▶ _DATASET SECTION_:
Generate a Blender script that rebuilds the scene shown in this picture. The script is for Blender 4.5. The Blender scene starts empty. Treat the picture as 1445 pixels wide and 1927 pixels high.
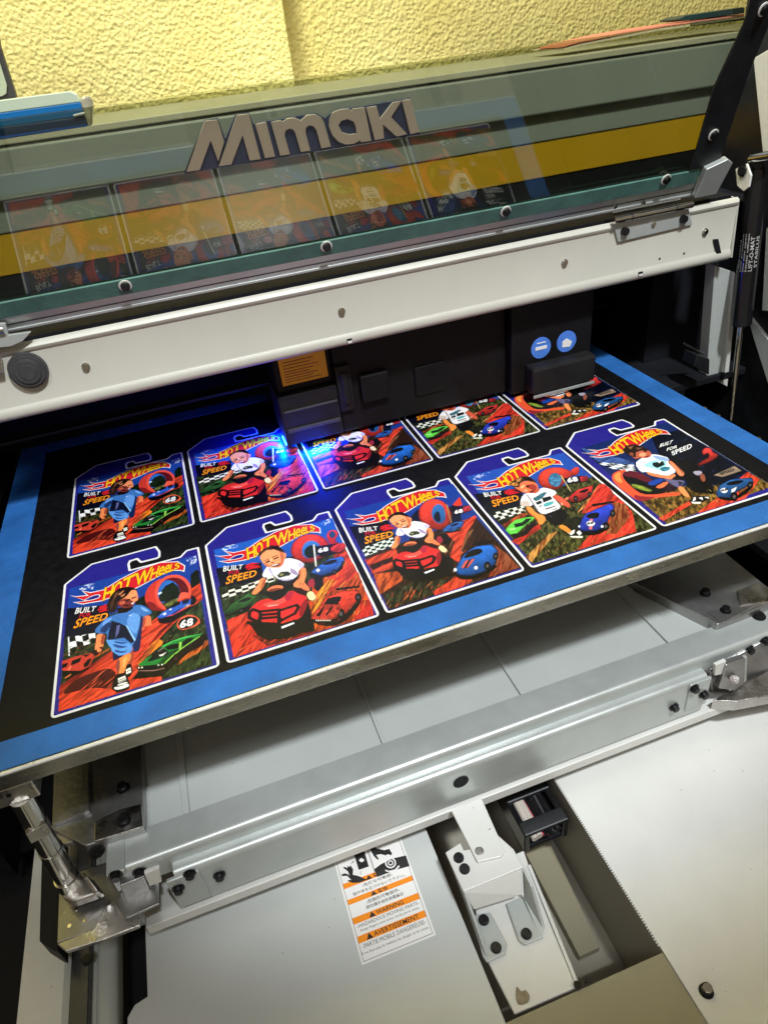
import bpy, bmesh, math, random
import numpy as np
from mathutils import Vector, Matrix
random.seed(7); np.random.seed(7)
SC = bpy.context.scene
COL = SC.collection
MM = 0.001
# ---------------------------------------------------------------- camera (solved from the card grid; world in mm, card plane z = 0)
F = 1269.371
R = np.array([[0.94256275, -0.31650586, -0.10676844], [-0.26508183, -0.51428154, -0.81562622], [0.20324144, 0.79708126, -0.56864257]])
CP = np.array([142.46499927, -329.60592136, 317.51674124])
cam_d = bpy.data.cameras.new('camera'); cam = bpy.data.objects.new('camera', cam_d); COL.objects.link(cam)
cam_d.sensor_fit = 'VERTICAL'; cam_d.sensor_height = 36; cam_d.lens = 36 * F / 1927
cam_d.clip_start = 0.01; cam_d.clip_end = 50
m = Matrix(((R[0][0], -R[1][0], -R[2][0], CP[0] * MM), (R[0][1], -R[1][1], -R[2][1], CP[1] * MM), (R[0][2], -R[1][2], -R[2][2], CP[2] * MM), (0, 0, 0, 1)))
cam.matrix_world = m
SC.camera = cam
# ---------------------------------------------------------------- world, lamps, exposure
w = bpy.data.worlds.new('World'); SC.world = w; w.use_nodes = True
w.node_tree.nodes['Background'].inputs[0].default_value = (1.0, 0.82, 0.58, 1)
w.node_tree.nodes['Background'].inputs[1].default_value = 0.24
def area(name, loc, target, power, size, color, size_y=None):
    l = bpy.data.lights.new(name, 'AREA'); l.energy = power; l.color = color; l.size = size
    if size_y: l.shape = 'RECTANGLE'; l.size_y = size_y
    o = bpy.data.objects.new(name, l); COL.objects.link(o); o.location = loc
    o.rotation_euler = (Vector(target) - Vector(loc)).to_track_quat('-Z', 'Y').to_euler()
    return o
def spot(name, loc, target, power, deg, blend, radius, color):
    l = bpy.data.lights.new(name, 'SPOT'); l.energy = power; l.color = color; l.spot_size = math.radians(deg); l.spot_blend = blend; l.shadow_soft_size = radius
    o = bpy.data.objects.new(name, l); COL.objects.link(o); o.location = loc
    o.rotation_euler = (Vector(target) - Vector(loc)).to_track_quat('-Z', 'Y').to_euler()
    return o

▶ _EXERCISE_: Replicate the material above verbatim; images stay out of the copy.

▶ _ANSWER BELOW_:
Generate a Blender script that rebuilds the scene shown in this picture. The script is for Blender 4.5. The Blender scene starts empty. Treat the picture as 1445 pixels wide and 1927 pixels high.
import bpy, bmesh, math, random
import numpy as np
from mathutils import Vector, Matrix
random.seed(7); np.random.seed(7)
SC = bpy.context.scene
COL = SC.collection
MM = 0.001
# ---------------------------------------------------------------- camera (solved from the card grid; world in mm, card plane z = 0)
F = 1269.371
R = np.array([[0.94256275, -0.31650586, -0.10676844], [-0.26508183, -0.51428154, -0.81562622], [0.20324144, 0.79708126, -0.56864257]])
CP = np.array([142.46499927, -329.60592136, 317.51674124])
cam_d = bpy.data.cameras.new('camera'); cam = bpy.data.objects.new('camera', cam_d); COL.objects.link(cam)
cam_d.sensor_fit = 'VERTICAL'; cam_d.sensor_height = 36; cam_d.lens = 36 * F / 1927
cam_d.clip_start = 0.01; cam_d.clip_end = 50
m = Matrix(((R[0][0], -R[1][0], -R[2][0], CP[0] * MM), (R[0][1], -R[1][1], -R[2][1], CP[1] * MM), (R[0][2], -R[1][2], -R[2][2], CP[2] * MM), (0, 0, 0, 1)))
cam.matrix_world = m
SC.camera = cam
# ---------------------------------------------------------------- world, lamps, exposure
w = bpy.data.worlds.new('World'); SC.world = w; w.use_nodes = True
w.node_tree.nodes['Background'].inputs[0].default_value = (1.0, 0.82, 0.58, 1)
w.node_tree.nodes['Background'].inputs[1].default_value = 0.24
def area(name, loc, target, power, size, color, size_y=None):
    l = bpy.data.lights.new(name, 'AREA'); l.energy = power; l.color = color; l.size = size
    if size_y: l.shape = 'RECTANGLE'; l.size_y = size_y
    o = bpy.data.objects.new(name, l); COL.objects.link(o); o.location = loc
    o.rotation_euler = (Vector(target) - Vector(loc)).to_track_quat('-Z', 'Y').to_euler()
    return o
def spot(name, loc, target, power, deg, blend, radius, color):
    l = bpy.data.lights.new(name, 'SPOT'); l.energy = power; l.color = color; l.spot_size = math.radians(deg); l.spot_blend = blend; l.shadow_soft_size = radius
    o = bpy.data.objects.new(name, l); COL.objects.link(o); o.location = loc
    o.rotation_euler = (Vector(target) - Vector(loc)).to_track_quat('-Z', 'Y').to_euler()
    return o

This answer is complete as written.